We shall see if this "caring" about what webmasters think affects Google or not.
Funny because it was always my impression that search engines who made their #1 priority "ensuring that clever marketers didn't get the upper hand in the free index" ended up losing almost all of their market share to a certain search engine (Google) who made their #1 priority "relevancy of the search results"...
VERY good point.
I'm not sourgraping because some competitor 'stole' my top spot, heck, right now we're all out stranded in the desert, and I'm not one to think the universe owes me a living. What I am seeing is hundreds of utterly irrelevant results being served to surfers using the keywords specific to my industry, and I don't use the word 'irrelevant' in a frivolous or petulant manner. The results are championship stinkeroo.
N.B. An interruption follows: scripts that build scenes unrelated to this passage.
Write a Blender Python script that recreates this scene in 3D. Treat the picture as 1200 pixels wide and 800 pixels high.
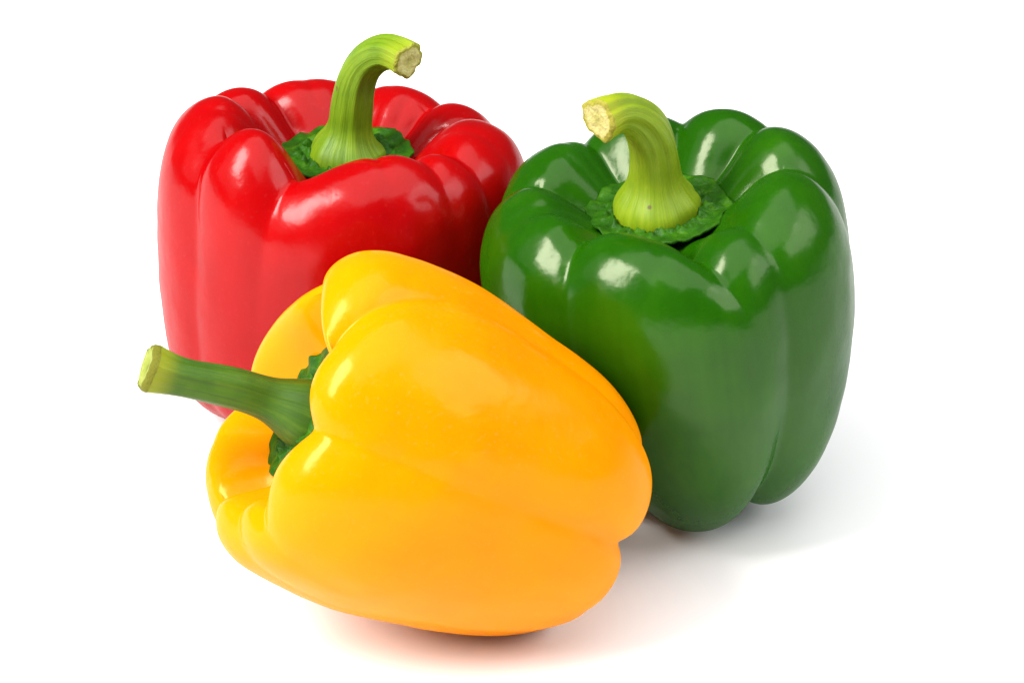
import bpy, math, random
import numpy as np
from mathutils import Vector, Matrix, noise

for o in list(bpy.data.objects):
    bpy.data.objects.remove(o, do_unlink=True)
scene = bpy.context.scene
COL = scene.collection
R = math.radians

# ------------------------------------------------------------------ camera
PITCH = R(28.0)
TARGET = Vector((0, 0, 0.045))
DIST = 0.80
cam_d = bpy.data.cameras.new('camera')
cam_d.lens = 115.2
cam_d.sensor_width = 36.0
cam_d.clip_start = 0.02
cam_d.clip_end = 200
cam = bpy.data.objects.new('camera', cam_d)
COL.objects.link(cam)
cam.location = TARGET + DIST * Vector((0, -math.cos(PITCH), math.sin(PITCH)))
cam.rotation_euler = (math.pi / 2 - PITCH, 0, 0)
scene.camera = cam

# ------------------------------------------------------------------ world and lamps
world = bpy.data.worlds.new('World')
scene.world = world
world.use_nodes = True
bg = world.node_tree.nodes['Background']
bg.inputs[0].default_value = (1.0, 1.0, 1.0, 1)
bg.inputs[1].default_value = 0.14

def softbox(name, loc, aim, sx, sy, watts, col=(1, 1, 1)):
    d = bpy.data.lights.new(name, 'AREA')
    d.shape = 'RECTANGLE'
    d.size = sx
    d.size_y = sy
    d.energy = watts
    d.color = col
    o = bpy.data.objects.new(name, d)
    COL.objects.link(o)
    o.location = loc
    o.rotation_euler = (Vector(aim) - Vector(loc)).to_track_quat('-Z', 'Y').to_euler()
    return o

softbox('key_softbox', (-1.15, -0.62, 1.30), (0, 0, 0.04), 0.60, 1.15, 74, (1.0, 0.985, 0.96))
softbox('side_softbox', (-1.7, -0.35, 1.15), (0, 0, 0.04), 1.7, 1.7, 8, (1.0, 0.985, 0.96))
softbox('fill_softbox', (1.9, -0.55, 1.5), (0, 0, 0.04), 2.0, 1.2, 38, (0.97, 0.985, 1.0))
softbox('top_softbox', (0.25, -0.35, 2.3), (0, 0, 0.04), 3.0, 2.4, 64)

scene.render.engine = 'CYCLES'
vs = scene.view_settings
vs.view_transform = 'Standard'
vs.look = 'None'
vs.exposure = 0.0
vs.gamma = 1.0
vs.use_curve_mapping = False

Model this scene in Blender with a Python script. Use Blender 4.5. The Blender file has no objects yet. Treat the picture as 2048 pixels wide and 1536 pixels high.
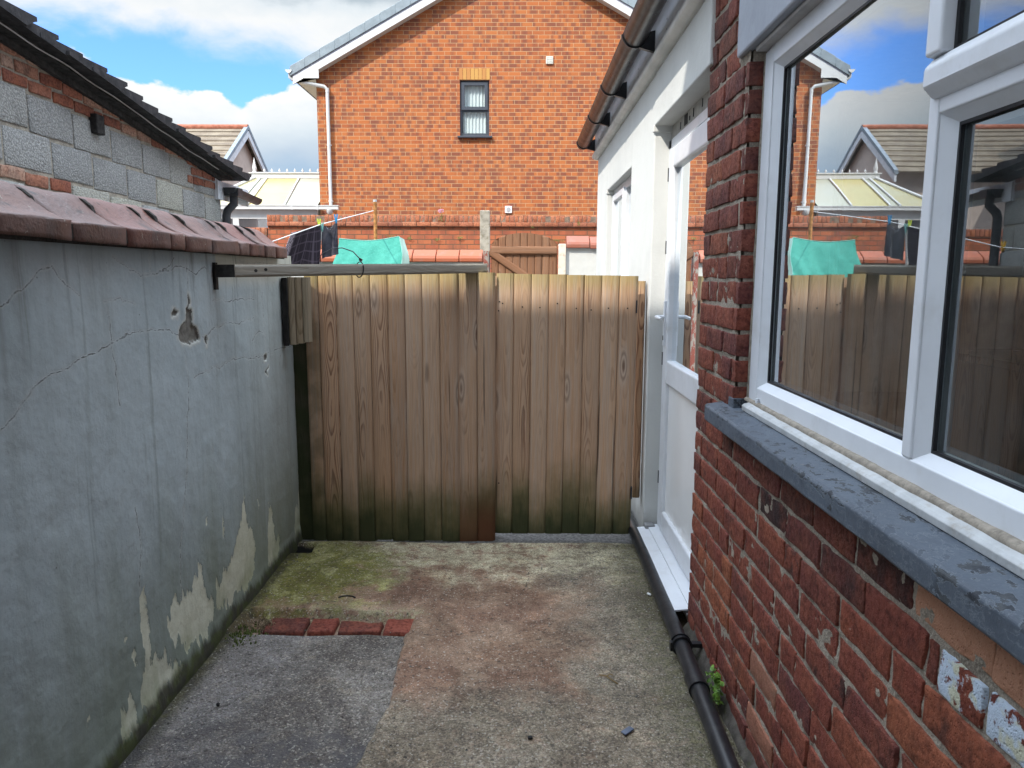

In my industry, the generic product name is the specific keyword phrase. The results, although they contain the keywords in question, are utterly useless to anyone using the search term to actually look for the product that *is the keyword phrase*. Joe Surfer looking specifically for 'professional doodads' has a reasonable expectation that he will find sites selling professional doodads, not pages that have the words 'professional' and 'doodads' somewehere in them but have nothing to do with professional doodads except in the most ephemeral manner.
Whatever Google is doing, if they want to 'serve up the most relevant results' they had better fix the crap currently spewing out. "Potty train Joe Surfer"? Don't make me laugh. Joe Surfer wants what he wants when he wants it, and will not "learn how to use the search function properly", he will simply go to a competitor that gives him what he wants when he wants it without extra hassle.
Rule numbah one of good capitalism: NEVER make the customer work to give you money. They'll simply go next door to the competition.